韓国の人権政治家は北朝鮮の「国民虐待」を見逃していたのか (1/2ページ)

デイリーNKジャパン

韓国の人権政治家は北朝鮮の「国民虐待」を見逃していたのか

北朝鮮の人権問題に絡み、韓国政界である疑惑が持ち上がっている。2007年の国連での人権決議案の採択に際し、当時の盧武鉉(ノ・ムヒョン)政権が北朝鮮に意見を求めた後に棄権したのではないか、との声が出ているのだ。

北朝鮮の国家的な人権侵害については、日米やEU、そして韓国の現朴槿恵政権も追及を強めている。また、北朝鮮の金正恩党委員長は、人権問題の厳しい追及を受け、国際社会の表舞台に立てなくなったことへの絶望から、核兵器開発とミサイル発射の暴走を続けていると見ることもできる。

「同胞を見殺し」

いまや、北朝鮮の人権侵害追及は民主主義を標榜する国々の間では主要な国際問題のひとつになっており、韓国がそれに背を向けていたとすれば、由々しき問題と言える。

きっかけは、宋旻淳(ソン・ミンスン)元外交通商相が今月出版した回顧録だ。

回顧録によると、2007年11月18日に盧大統領が主宰した会議において、北朝鮮人権決議案への賛成を求める宋氏と棄権を主張する出席者らの間で激しい論争となったという。
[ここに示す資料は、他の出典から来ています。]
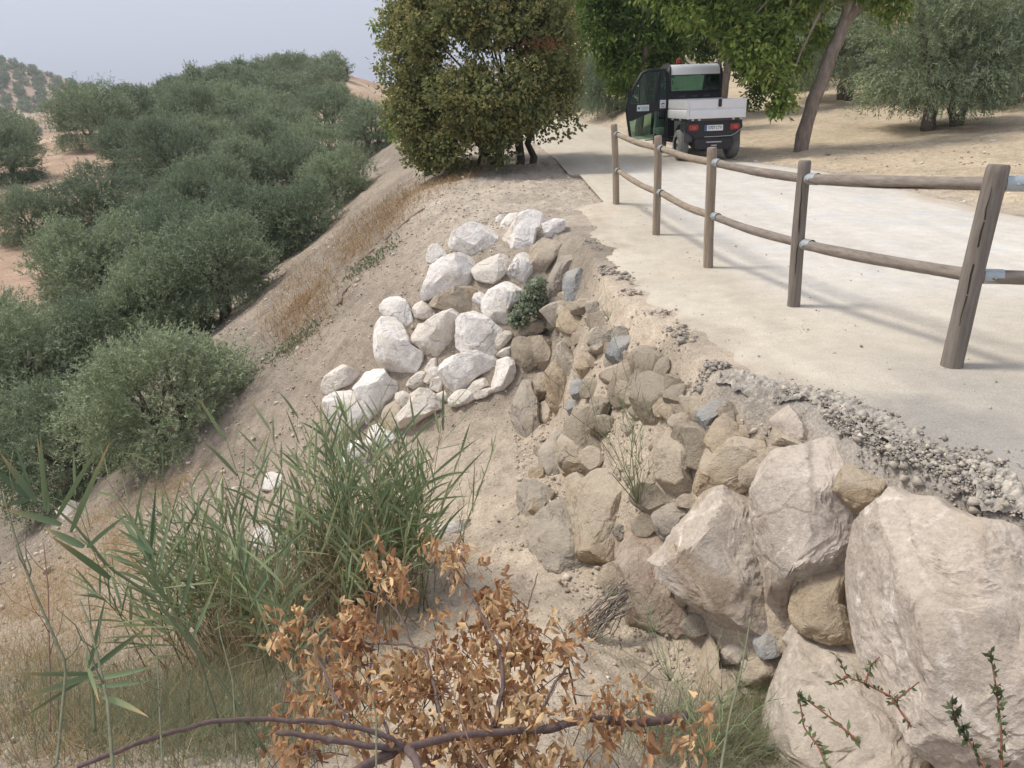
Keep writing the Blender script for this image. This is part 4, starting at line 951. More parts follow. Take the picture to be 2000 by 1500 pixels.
road_tree('roadside tree behind the open truck door', 1247, 266, [(0, 0, 0), (4, 60, 0), (6, 120, 0), (10, 180, 0), (14, 260, 0)],
          [(-20,120,0,34),(30,110,.3,34),(-50,160,.2,40),(10,170,0,40),(60,150,.4,40),(-70,200,.5,44),(-10,220,.4,55),(60,220,.5,55),(20,270,.5,60),(-30,85,.6,22),(30,80,.6,24),(50,60,.8,24),(-45,130,.5,30),(-55,260,.5,60)], 13000, 57, .13, cols=[(.145, .225, .058), (.19, .27, .068), (.115, .18, .05), (.25, .31, .085)])
road_tree('slim roadside tree between the bush tree and the truck', 1096, 238, [(0, 0, 0), (0, 60, 0), (0, 110, 0), (4, 200, 0)],
          [(10,150,0,36),(40,165,.2,36),(-10,190,.2,40),(60,200,.3,44),(20,220,.3,50),(-30,240,.5,50),(60,250,.5,55),(80,150,.4,26),(95,190,.4,30),(30,120,.5,22)], 9000, 58, .13)
road_tree('light green tree showing left of the big bush tree', 800, 262, [(0, 0, 0), (0, 60, 0), (5, 120, 0), (10, 190, 0)],
          [(-20,100,0,22),(10,130,0,30),(-35,205,.0,14),(-44,228,0,10),(-20,245,0,14),(0,262,0,18),(20,200,0,30),(-25,60,.2,22),(20,60,.2,30)], 2200, 59, .11, dist=24.0)
# ------------------------------------------------------------------ small electric utility truck with its door open
M['black'] = plain('black_plastic', (.018, .018, .020), .45, .4, var=.3, scale=8)
M['dgrey'] = plain('dusty_grey_plastic', (.075, .075, .078), .7, .3, var=.3, scale=6)
M['whitep'] = plain('white_paint', (.84, .85, .86), .35, .5, var=.05, scale=3)
M['alu'] = plain('aluminium_board', (.66, .66, .66), .45, .5, .2, var=.12, scale=5)
M['alud'] = plain('dull_aluminium', (.45, .45, .45), .6, .4, .2, var=.15, scale=5)
M['tyre'] = plain('dusty_tyre', (.20, .195, .185), .95, .1, var=.35, scale=14, bump=.3)
M['rim'] = plain('pale_rim', (.40, .38, .34), .6, .3, var=.3, scale=10)
M['redl'] = plain('red_lens', (.30, .04, .035), .25, .5, var=.25, scale=30)
M['orl'] = plain('orange_lens', (.46, .08, .04), .2, .5)
M['platew'] = plain('plate_white', (.74, .75, .76), .4, .4)
M['plateb'] = plain('plate_blue', (.03, .10, .32), .4, .4)
M['ink'] = plain('plate_ink', (.015, .015, .017), .5, .3)
M['teal'] = plain('teal_print', (.02, .28, .22), .5, .3)
M['brownp'] = plain('dark_print', (.10, .06, .06), .5, .3)
M['seat'] = plain('dark_seat', (.025, .026, .030), .8, .2, var=.2, scale=10)
gm = bpy.data.materials.new('tinted_glass'); gm.use_nodes = True; t = gm.node_tree; t.nodes.clear()
tr_ = node(t, 'ShaderNodeBsdfTransparent'); tr_.inputs[0].default_value = (.50, .64, .57, 1); gl = node(t, 'ShaderNodeBsdfGlossy'); gl.inputs['Roughness'].default_value = .03
fr = node(t, 'ShaderNodeFresnel'); fr.inputs[0].default_value = 1.45; ms = node(t, 'ShaderNodeMixShader'); oo = node(t, 'ShaderNodeOutputMaterial')
t.links.new(fr.outputs[0], ms.inputs[0]); t.links.new(tr_.outputs[0], ms.inputs[1]); t.links.new(gl.outputs[0], ms.inputs[2]); t.links.new(ms.outputs[0], oo.inputs[0]); M['glass'] = gm

TY = 16.9
d_ = ray(1377, 311); tp = EYEP + d_ * (TY / d_[1])
truck = empty('utility_truck', (tp[0], tp[1], surf(tp[0], tp[1]) + .005), 'small white and black utility truck parked on the path with its side door open', 'truck', rz=.06)
def bevbox(name, mat, x0, x1, y0, y1, z0, z1, bev=.012, parent=None, label=None):
    bm = bmesh.new(); bmesh.ops.create_cube(bm, size=1.0)
    for v in bm.verts: v.co = Vector(((x0 + x1) / 2 + v.co.x * (x1 - x0), (y0 + y1) / 2 + v.co.y * (y1 - y0), (z0 + z1) / 2 + v.co.z * (z1 - z0)))
    if bev: bmesh.ops.bevel(bm, geom=list(bm.edges), offset=bev, segments=2, affect='EDGES')
    me = bpy.data.meshes.new(name); bm.to_mesh(me); bm.free()
    for p in me.polygons: p.use_smooth = True
    me.set_sharp_from_angle(angle=math.radians(35))
    o = link(name, me, M[mat], parent or truck)
    if label: o['label'] = label
    return o
def prism(name, mat, pts, axis, a, b, bev=.008, parent=None):
    """outline pts in the plane across axis, from a to b"""
    bm = bmesh.new()
    def mk(p, w): return {'x': (w, p[0], p[1]), 'y': (p[0], w, p[1]), 'z': (p[0], p[1], w)}[axis]
    v0 = [bm.verts.new(mk(p, a)) for p in pts]; v1 = [bm.verts.new(mk(p, b)) for p in pts]; n = len(pts)
    bm.faces.new(v0); bm.faces.new(v1[::-1])
    for i in range(n): bm.faces.new((v0[i], v1[i], v1[(i + 1) % n], v0[(i + 1) % n]))
    bmesh.ops.recalc_face_normals(bm, faces=bm.faces)
    if bev: bmesh.ops.bevel(bm, geom=list(bm.edges), offset=bev, segments=2, affect='EDGES')
    me = bpy.data.meshes.new(name); bm.to_mesh(me); bm.free()
    for p in me.polygons: p.use_smooth = True
    me.set_sharp_from_angle(angle=math.radians(35))
    return link(name, me, M[mat], parent or truck)
def bars(name, mat, segs, r, parent=None, n=8):
    mb = MB()
    for s_ in segs: add_tube(mb, np.array(s_, float), r, n)
    return mb.build(name, M[mat], parent or truck, smooth=True, sharp=50)
def text_part(txt, size, name, mat, parent, loc, rot, sx=1.0):
    cu = bpy.data.curves.new(name, 'FONT'); cu.body = txt; cu.size = size; cu.align_x = 'CENTER'; cu.align_y = 'CENTER'; cu.extrude = .0015
    o = bpy.data.objects.new(name, cu); COL.objects.link(o); bpy.context.view_layer.update()
    me = bpy.data.meshes.new_from_object(o.evaluated_get(bpy.context.evaluated_depsgraph_get())); COL.objects.unlink(o); bpy.data.objects.remove(o)
    mo = link(name, me, M[mat], parent); me.materials.clear(); me.materials.append(M[mat])
    mo.location = loc; mo.rotation_euler = rot; mo.scale = (sx, 1, 1); return mo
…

それを受け、金万福(キム・マンボク)国家情報院長が北朝鮮に直接意見を求めることを提案し、文在寅(ムン・ジェイン)大統領秘書室長がこれを支持。

2日後の20日、青瓦台(大統領府)の安保室長から北朝鮮側が「北南関係の発展に危うい事態を招くため、採決に責任のある姿勢を取ることを期待する」との見解を示したとの報告を受けたとしている。
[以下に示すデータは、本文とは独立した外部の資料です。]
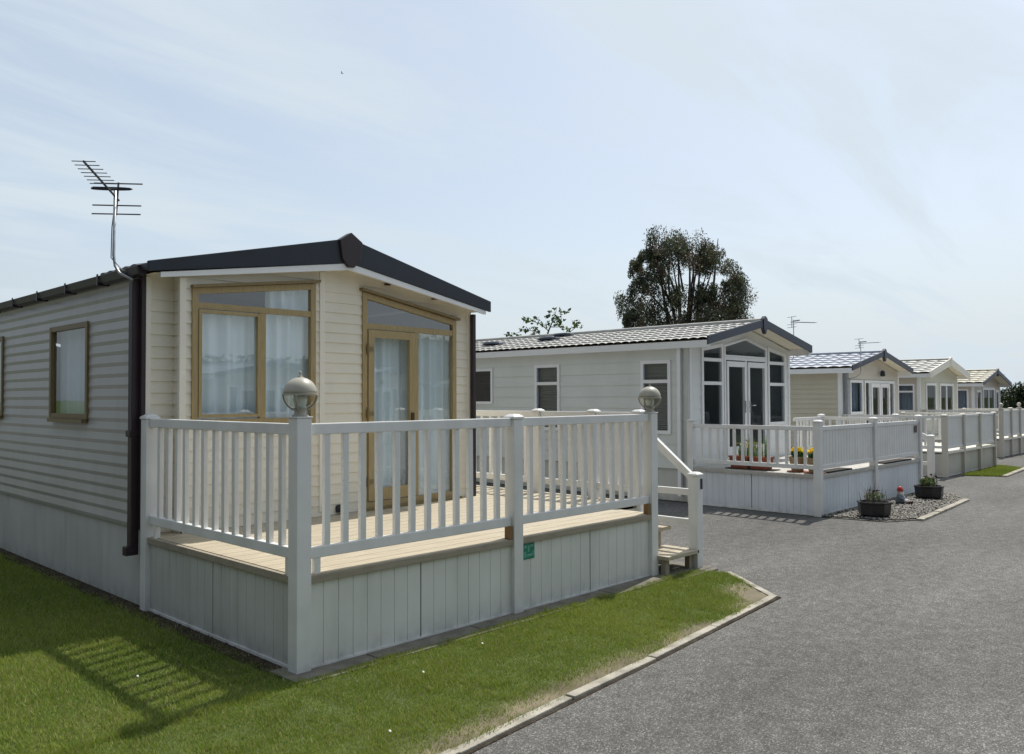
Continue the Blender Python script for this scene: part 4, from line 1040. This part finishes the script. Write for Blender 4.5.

これが事実かどうか、韓国でも結論はまだ出ていない。宋氏はあくまで「すべて事実である」との立場だが、金氏は「先に棄権を決めて、北に通知した」との主張である。

また、南北間の公式の対話ルートには板門店連絡事務所と黄海・東海(日本海)の軍通信線があったが、これらを使って上記のやり取りが行われた記録はない模様だ。ただ、非公式対話のための直通電話が情報機関の国家情報院にあったとされ、これが使われていたなら、真偽を客観的に確認するのは難しい。

しかしいずれにせよ、2007年の決議で韓国が棄権したのは事実だ。そして、まさにその時にも、政治犯収容所では10万人以上とも言われる人々が虐待に苦しんでいた。